Advanced Search
Image Not Available

Kiawak Ashoona

Canadian, 1933 - 2014

Kiawak Ashoona was a talented sculptor from Kinngait (Cape Dorset), NU. Born at the Tariugajak camp on Baffin Island in 1933, his parents are the renowned graphic artist, Pitseolak Ashoona and community co-founder, Ashoona. At the young age of fourteen, Kiawak Ashoona began his artistic pursuits, sculpting miniature sleds out of walrus ivory. Ashoona was one of the first artists to begin sculpting in Kinngait and was involved in the developing Kinngait art community in 1951. Ashoona began his sculpture by first carving the heads of his figures, creating strong and refined facial expressions. Ashoona explained his reasoning for this technique: “When I carve it is hard for me to think what the carving is going to be. I will [then] start from the head. I try to put down a lot of details in the carvings that I do.”
Like their mother Pitseolak, Ashoona’s siblings also pursued artistic paths. His brothers, Namoonie Ashoona, Qaqaq Ashoona (Kaka), Kumwartok Ashoona (Konwartok), and Ottochie Ashoona became sculptors and his sister, Napachie Pootoogook, became a skilled graphic artist like their mother. Ashoona and his wife Soroseelutu, a graphic artist, encouraged their children to try their hand at art: their son Napachie (Nepachie) Ashoona became a sculptor and their daughters include Olooriak Ashoona (sculptor), Shuvinai Ashoona (graphic artist), Goota Ashoona (sculptor).
After living in Kinngait for a time, Ashoona returned to a traditional Inuit lifestyle on the land. He preferred to work in seclusion so he could be alone with his thoughts and create in a relaxed and unhurried way. Thematically, Ashoona centres Inuit values and oral traditions, including shamans, storytelling, hunting, and the relationships between people and non-human beings to one another and the land. Although best known for his sculpture, Ashoona did experiment with graphic art; his earlier prints are monochromatic scenes of animals, whereas his later works use more colours and community themes.
Ashoona has received much recognition for his works. In 1980 one of his sculptures was reproduced on the Canadian seventeen-cent stamp and in 1988, one of his sculptures was presented to then U.S. President Ronald Reagan at the Summit Meeting in Toronto.

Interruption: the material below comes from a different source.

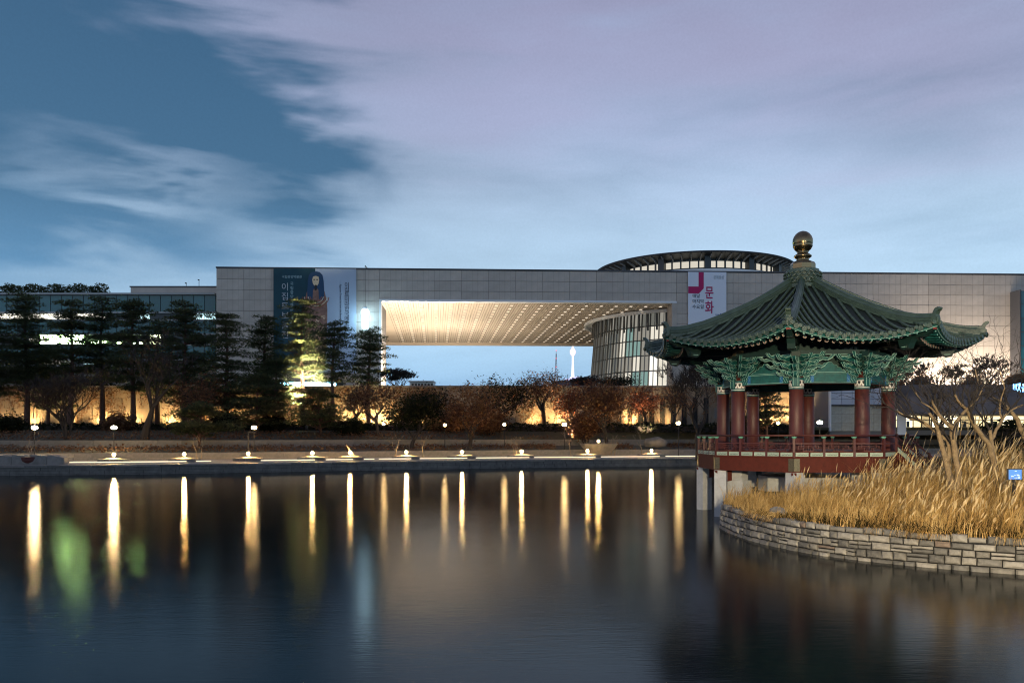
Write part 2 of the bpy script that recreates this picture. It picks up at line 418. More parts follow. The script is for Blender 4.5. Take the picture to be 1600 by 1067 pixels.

Ashoona was the recipient of the National Aboriginal Achievement Award (now the Indspire Award) in 1997, and won the Canada Council for the Arts Molson Prize in 1999. Ashoona was made an Officer of the Order of Canada in 2000 and elected as a Member of the Royal Canadian Academy of Arts in 2003. Most recently, his works have been exhibited in the 2019 Inuit Sculpture installation, located in Level 9 of the LINC building at the University of Lethbridge.